Тридцать пять лет и четыре месяца тому назад, я и еще шестеро ненормальных, никому не известных тогда молодых людей сыграли премьеру.
Вернее, не просто "премьеру", а, как нам тогда видилось - ПРЕМЬЕРУ. Это
был первый спектакль театра Гедрюса Мацкявичюса "Балаганчик" по пьесе
А.Блока...
ДК
Метростроя в Черкизове – тогдашней окраине Москвы – был местом, мягко
говоря, не раскрученным. Но именно этот Дом Культуры и стал теми
узкимим вратами, через которые мы впервые вышли на московского зрителя.
Маленький зал. Запущенная сцена. И мы, пассионарии-мизерабли со своим «Балаганчиком», запланировавшие сыграть аж два премьерных спектакля. Тем
не менее, пусть хоть и маленький, но зрительный зал был полон. И это
одна из загадок, связанных с теми мутными, но незабвенными временами. У
нас не было ни афиш, ни пригласительных билетов. Мамы, папы, друзья,
одноклассники – вот, казалось бы, все те, кто должен был придти к нам
на спектакль. На деле же получилось всё совсем иначе:
ДК
Метростроя «трещал по швам», будучи ещё за несколько часов до начала
спектакля набит не только мамами и папами, но нам незнакомыми
деклассантами и маргиналами, равно, как и большим количеством молодых
артистов, художников, музыкантов, чьи лица потом часто видел то на
домашних выставках и спектаклях, то ещё невесть на каких
«мероприятиях», составлявших активную тогда жизнь московского
андеграунда. Моя
мечта о театре претворялась в жизнь не по дням, а по часам. Я и сейчас
прекрасно помню как в тот вечер, выйдя на сцену впервые в моей жизни
наяву, я увидел тьму зрительного зала, и понял, что видел её прежде, в
волшебном сне, приснившемся мне годом раньше, в котором я видел себя
вот на такой, махонькой сцене, перед пусть небольшим, но переполненым
залом. Этот сон и напророчил мне практически все, что творится со мной
и по сей час. ...Потом
были первые аплодисменты. И даже цветы, недорогие, но от сердца
брошенные кем-то к нашим ногам. И радостная суета по поводу новых и
новых «браво!», и новых и новых выходов на поклоны, к которым мы,
честно говоря, не были готовы. Так, закрутившись за кулисами, я понял,
что опаздываю на очередной, незапланированный поклон, и рванул на сцену
изо всех сил. На моем пути висела какая-то декорация. И я на полном
ходу врубился головой в её острый фанерный угол. На мне был шутовской
колпак, поскольку в «Балаганчике» я играл Паяца. Пока я в очередной раз
кланялся, по моему колпаку расползалось багровое кровавое пятно, являя
собою рефрен к блоковскому "Помогите! Истекаю клюквенным соком!". Но я
этого не замечал, оглушенный аплодисментами и криками из зала...

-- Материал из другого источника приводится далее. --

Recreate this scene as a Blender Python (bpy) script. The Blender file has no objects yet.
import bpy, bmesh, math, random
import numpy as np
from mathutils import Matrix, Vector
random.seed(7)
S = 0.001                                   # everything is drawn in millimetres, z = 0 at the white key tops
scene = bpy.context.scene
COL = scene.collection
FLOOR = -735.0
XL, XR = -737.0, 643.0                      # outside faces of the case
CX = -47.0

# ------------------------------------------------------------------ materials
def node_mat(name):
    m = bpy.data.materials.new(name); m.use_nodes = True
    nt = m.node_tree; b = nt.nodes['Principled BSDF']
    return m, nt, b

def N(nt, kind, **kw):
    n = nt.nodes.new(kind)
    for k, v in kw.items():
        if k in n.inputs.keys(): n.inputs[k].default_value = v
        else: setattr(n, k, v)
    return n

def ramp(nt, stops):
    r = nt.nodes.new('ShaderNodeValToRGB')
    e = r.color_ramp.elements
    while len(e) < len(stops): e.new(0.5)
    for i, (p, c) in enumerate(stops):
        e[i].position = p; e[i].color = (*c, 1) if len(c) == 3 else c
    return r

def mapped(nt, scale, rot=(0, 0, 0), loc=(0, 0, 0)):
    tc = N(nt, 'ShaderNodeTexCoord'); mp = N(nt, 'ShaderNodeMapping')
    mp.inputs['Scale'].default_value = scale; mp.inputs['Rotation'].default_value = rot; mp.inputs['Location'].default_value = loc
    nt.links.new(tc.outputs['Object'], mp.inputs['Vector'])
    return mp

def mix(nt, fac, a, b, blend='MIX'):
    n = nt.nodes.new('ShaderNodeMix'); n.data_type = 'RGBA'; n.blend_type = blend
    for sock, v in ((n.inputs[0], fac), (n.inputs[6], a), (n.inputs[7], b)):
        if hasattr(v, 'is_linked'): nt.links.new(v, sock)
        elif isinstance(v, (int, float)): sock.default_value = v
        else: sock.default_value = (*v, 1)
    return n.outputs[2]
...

…Через день, а ещё лучше – на следующее утро, мне хотелось проснуться знаменитым.
Но на следующий день проснуться не получилось вовсе, поскольку премьера
переросла в стихийное празднование, продолжавшееся всю ночь, и спать,
понятное дело, никто и не ложился.
...А
потом, днём позже, я ехал в школу, и искренне верил, что в битком
набитом автобусе, везшим меня от Белорусского вокзала к Кутузовскому
проспекту, обязательно должен быть ну хотя бы один человек, видевший нашу премьеру. Я вытягивал шею и вертелся по сторонам, самозабвенно желая быть узнанным… В автобусе № 116 ехало человек пятьдесят печальных граждан. Население Москвы тогда уже перевалило за семь миллионов. В зрительном зале Дома Культуры Метростроя в Черкизове было четыреста мест.....
«Бесы тщеславия – пророки в снах» Преподобный Иоанн Синайский, «Лествица». VII в. от Р.Х.